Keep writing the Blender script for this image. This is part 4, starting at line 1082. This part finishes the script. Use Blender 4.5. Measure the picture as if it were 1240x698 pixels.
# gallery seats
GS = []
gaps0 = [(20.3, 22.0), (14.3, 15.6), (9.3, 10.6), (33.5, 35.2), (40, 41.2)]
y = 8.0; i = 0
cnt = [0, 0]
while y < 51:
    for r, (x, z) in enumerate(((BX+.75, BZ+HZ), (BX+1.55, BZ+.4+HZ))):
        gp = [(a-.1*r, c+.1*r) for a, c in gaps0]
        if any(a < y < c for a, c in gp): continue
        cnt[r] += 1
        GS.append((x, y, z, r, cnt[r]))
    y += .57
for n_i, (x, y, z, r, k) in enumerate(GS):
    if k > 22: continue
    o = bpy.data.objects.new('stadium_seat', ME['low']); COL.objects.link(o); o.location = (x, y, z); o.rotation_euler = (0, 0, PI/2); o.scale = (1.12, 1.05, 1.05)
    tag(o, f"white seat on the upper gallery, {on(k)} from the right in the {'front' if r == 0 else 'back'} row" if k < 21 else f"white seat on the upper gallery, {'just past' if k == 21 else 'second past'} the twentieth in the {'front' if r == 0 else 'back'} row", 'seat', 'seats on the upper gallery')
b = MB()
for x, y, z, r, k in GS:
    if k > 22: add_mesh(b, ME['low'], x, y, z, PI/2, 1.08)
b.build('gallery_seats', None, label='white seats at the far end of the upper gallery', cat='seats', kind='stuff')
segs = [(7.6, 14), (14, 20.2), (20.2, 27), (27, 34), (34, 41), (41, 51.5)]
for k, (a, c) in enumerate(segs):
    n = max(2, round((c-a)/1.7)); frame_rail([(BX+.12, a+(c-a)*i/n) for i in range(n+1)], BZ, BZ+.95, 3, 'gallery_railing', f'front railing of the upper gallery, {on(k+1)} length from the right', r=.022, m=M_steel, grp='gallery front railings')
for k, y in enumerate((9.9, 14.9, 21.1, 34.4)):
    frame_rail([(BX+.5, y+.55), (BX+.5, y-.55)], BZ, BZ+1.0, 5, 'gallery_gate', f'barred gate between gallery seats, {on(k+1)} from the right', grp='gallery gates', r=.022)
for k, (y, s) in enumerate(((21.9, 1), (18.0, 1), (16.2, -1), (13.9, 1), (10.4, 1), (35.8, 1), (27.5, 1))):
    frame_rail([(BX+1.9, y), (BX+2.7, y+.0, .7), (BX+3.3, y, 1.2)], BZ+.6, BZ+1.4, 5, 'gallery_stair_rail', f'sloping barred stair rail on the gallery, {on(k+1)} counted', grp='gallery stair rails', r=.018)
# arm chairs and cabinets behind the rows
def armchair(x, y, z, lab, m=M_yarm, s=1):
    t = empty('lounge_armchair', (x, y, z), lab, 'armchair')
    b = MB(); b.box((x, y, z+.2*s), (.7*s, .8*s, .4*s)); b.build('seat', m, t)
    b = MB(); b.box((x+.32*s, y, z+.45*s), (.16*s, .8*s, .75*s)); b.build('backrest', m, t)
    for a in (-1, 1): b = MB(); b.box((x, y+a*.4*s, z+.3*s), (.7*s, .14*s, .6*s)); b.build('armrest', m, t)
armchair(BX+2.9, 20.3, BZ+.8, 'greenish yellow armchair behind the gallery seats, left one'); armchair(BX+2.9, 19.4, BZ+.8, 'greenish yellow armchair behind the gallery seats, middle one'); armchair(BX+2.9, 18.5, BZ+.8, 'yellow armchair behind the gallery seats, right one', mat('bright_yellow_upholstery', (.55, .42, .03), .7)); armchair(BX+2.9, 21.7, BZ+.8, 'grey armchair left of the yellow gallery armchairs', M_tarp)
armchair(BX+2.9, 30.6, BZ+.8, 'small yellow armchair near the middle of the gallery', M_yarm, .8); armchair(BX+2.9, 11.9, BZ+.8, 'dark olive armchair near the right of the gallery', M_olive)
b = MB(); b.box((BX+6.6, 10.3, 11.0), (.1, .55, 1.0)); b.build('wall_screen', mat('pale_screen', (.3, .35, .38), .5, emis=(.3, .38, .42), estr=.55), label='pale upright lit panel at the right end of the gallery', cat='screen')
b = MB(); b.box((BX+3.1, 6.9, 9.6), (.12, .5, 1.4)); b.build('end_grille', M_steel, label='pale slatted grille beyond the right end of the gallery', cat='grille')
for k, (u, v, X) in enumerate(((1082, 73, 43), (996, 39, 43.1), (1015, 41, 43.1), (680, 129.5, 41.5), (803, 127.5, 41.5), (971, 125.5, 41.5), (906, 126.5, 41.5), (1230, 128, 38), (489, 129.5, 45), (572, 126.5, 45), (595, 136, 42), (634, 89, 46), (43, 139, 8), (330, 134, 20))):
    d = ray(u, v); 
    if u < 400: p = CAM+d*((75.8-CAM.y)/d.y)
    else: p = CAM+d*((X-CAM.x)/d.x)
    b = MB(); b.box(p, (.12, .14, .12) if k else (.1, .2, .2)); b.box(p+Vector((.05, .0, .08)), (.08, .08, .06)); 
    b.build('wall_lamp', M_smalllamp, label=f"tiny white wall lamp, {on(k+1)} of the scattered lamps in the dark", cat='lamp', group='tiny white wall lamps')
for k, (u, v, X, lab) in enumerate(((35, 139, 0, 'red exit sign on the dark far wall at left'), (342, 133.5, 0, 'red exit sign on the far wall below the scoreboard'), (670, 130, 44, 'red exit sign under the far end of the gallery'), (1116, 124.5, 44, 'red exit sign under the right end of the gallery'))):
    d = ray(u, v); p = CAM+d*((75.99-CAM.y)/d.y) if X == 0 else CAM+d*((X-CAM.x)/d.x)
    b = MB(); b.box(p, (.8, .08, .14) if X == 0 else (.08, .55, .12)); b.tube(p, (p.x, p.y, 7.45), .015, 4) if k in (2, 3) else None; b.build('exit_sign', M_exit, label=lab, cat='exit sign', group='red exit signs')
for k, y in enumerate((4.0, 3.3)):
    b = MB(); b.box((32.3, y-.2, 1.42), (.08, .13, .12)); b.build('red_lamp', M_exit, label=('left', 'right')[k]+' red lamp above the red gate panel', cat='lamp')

* **TO DO**
Each line of the material above needs to be quoted exactly, please.

* **OUTPUT**
Keep writing the Blender script for this image. This is part 4, starting at line 1082. This part finishes the script. Use Blender 4.5. Measure the picture as if it were 1240x698 pixels.
# gallery seats
GS = []
gaps0 = [(20.3, 22.0), (14.3, 15.6), (9.3, 10.6), (33.5, 35.2), (40, 41.2)]
y = 8.0; i = 0
cnt = [0, 0]
while y < 51:
    for r, (x, z) in enumerate(((BX+.75, BZ+HZ), (BX+1.55, BZ+.4+HZ))):
        gp = [(a-.1*r, c+.1*r) for a, c in gaps0]
        if any(a < y < c for a, c in gp): continue
        cnt[r] += 1
        GS.append((x, y, z, r, cnt[r]))
    y += .57
for n_i, (x, y, z, r, k) in enumerate(GS):
    if k > 22: continue
    o = bpy.data.objects.new('stadium_seat', ME['low']); COL.objects.link(o); o.location = (x, y, z); o.rotation_euler = (0, 0, PI/2); o.scale = (1.12, 1.05, 1.05)
    tag(o, f"white seat on the upper gallery, {on(k)} from the right in the {'front' if r == 0 else 'back'} row" if k < 21 else f"white seat on the upper gallery, {'just past' if k == 21 else 'second past'} the twentieth in the {'front' if r == 0 else 'back'} row", 'seat', 'seats on the upper gallery')
b = MB()
for x, y, z, r, k in GS:
    if k > 22: add_mesh(b, ME['low'], x, y, z, PI/2, 1.08)
b.build('gallery_seats', None, label='white seats at the far end of the upper gallery', cat='seats', kind='stuff')
segs = [(7.6, 14), (14, 20.2), (20.2, 27), (27, 34), (34, 41), (41, 51.5)]
for k, (a, c) in enumerate(segs):
    n = max(2, round((c-a)/1.7)); frame_rail([(BX+.12, a+(c-a)*i/n) for i in range(n+1)], BZ, BZ+.95, 3, 'gallery_railing', f'front railing of the upper gallery, {on(k+1)} length from the right', r=.022, m=M_steel, grp='gallery front railings')
for k, y in enumerate((9.9, 14.9, 21.1, 34.4)):
    frame_rail([(BX+.5, y+.55), (BX+.5, y-.55)], BZ, BZ+1.0, 5, 'gallery_gate', f'barred gate between gallery seats, {on(k+1)} from the right', grp='gallery gates', r=.022)
for k, (y, s) in enumerate(((21.9, 1), (18.0, 1), (16.2, -1), (13.9, 1), (10.4, 1), (35.8, 1), (27.5, 1))):
    frame_rail([(BX+1.9, y), (BX+2.7, y+.0, .7), (BX+3.3, y, 1.2)], BZ+.6, BZ+1.4, 5, 'gallery_stair_rail', f'sloping barred stair rail on the gallery, {on(k+1)} counted', grp='gallery stair rails', r=.018)
# arm chairs and cabinets behind the rows
def armchair(x, y, z, lab, m=M_yarm, s=1):
    t = empty('lounge_armchair', (x, y, z), lab, 'armchair')
    b = MB(); b.box((x, y, z+.2*s), (.7*s, .8*s, .4*s)); b.build('seat', m, t)
    b = MB(); b.box((x+.32*s, y, z+.45*s), (.16*s, .8*s, .75*s)); b.build('backrest', m, t)
    for a in (-1, 1): b = MB(); b.box((x, y+a*.4*s, z+.3*s), (.7*s, .14*s, .6*s)); b.build('armrest', m, t)
armchair(BX+2.9, 20.3, BZ+.8, 'greenish yellow armchair behind the gallery seats, left one'); armchair(BX+2.9, 19.4, BZ+.8, 'greenish yellow armchair behind the gallery seats, middle one'); armchair(BX+2.9, 18.5, BZ+.8, 'yellow armchair behind the gallery seats, right one', mat('bright_yellow_upholstery', (.55, .42, .03), .7)); armchair(BX+2.9, 21.7, BZ+.8, 'grey armchair left of the yellow gallery armchairs', M_tarp)
armchair(BX+2.9, 30.6, BZ+.8, 'small yellow armchair near the middle of the gallery', M_yarm, .8); armchair(BX+2.9, 11.9, BZ+.8, 'dark olive armchair near the right of the gallery', M_olive)
b = MB(); b.box((BX+6.6, 10.3, 11.0), (.1, .55, 1.0)); b.build('wall_screen', mat('pale_screen', (.3, .35, .38), .5, emis=(.3, .38, .42), estr=.55), label='pale upright lit panel at the right end of the gallery', cat='screen')
b = MB(); b.box((BX+3.1, 6.9, 9.6), (.12, .5, 1.4)); b.build('end_grille', M_steel, label='pale slatted grille beyond the right end of the gallery', cat='grille')
for k, (u, v, X) in enumerate(((1082, 73, 43), (996, 39, 43.1), (1015, 41, 43.1), (680, 129.5, 41.5), (803, 127.5, 41.5), (971, 125.5, 41.5), (906, 126.5, 41.5), (1230, 128, 38), (489, 129.5, 45), (572, 126.5, 45), (595, 136, 42), (634, 89, 46), (43, 139, 8), (330, 134, 20))):
    d = ray(u, v); 
    if u < 400: p = CAM+d*((75.8-CAM.y)/d.y)
    else: p = CAM+d*((X-CAM.x)/d.x)
    b = MB(); b.box(p, (.12, .14, .12) if k else (.1, .2, .2)); b.box(p+Vector((.05, .0, .08)), (.08, .08, .06)); 
    b.build('wall_lamp', M_smalllamp, label=f"tiny white wall lamp, {on(k+1)} of the scattered lamps in the dark", cat='lamp', group='tiny white wall lamps')
for k, (u, v, X, lab) in enumerate(((35, 139, 0, 'red exit sign on the dark far wall at left'), (342, 133.5, 0, 'red exit sign on the far wall below the scoreboard'), (670, 130, 44, 'red exit sign under the far end of the gallery'), (1116, 124.5, 44, 'red exit sign under the right end of the gallery'))):
    d = ray(u, v); p = CAM+d*((75.99-CAM.y)/d.y) if X == 0 else CAM+d*((X-CAM.x)/d.x)
    b = MB(); b.box(p, (.8, .08, .14) if X == 0 else (.08, .55, .12)); b.tube(p, (p.x, p.y, 7.45), .015, 4) if k in (2, 3) else None; b.build('exit_sign', M_exit, label=lab, cat='exit sign', group='red exit signs')
for k, y in enumerate((4.0, 3.3)):
    b = MB(); b.box((32.3, y-.2, 1.42), (.08, .13, .12)); b.build('red_lamp', M_exit, label=('left', 'right')[k]+' red lamp above the red gate panel', cat='lamp')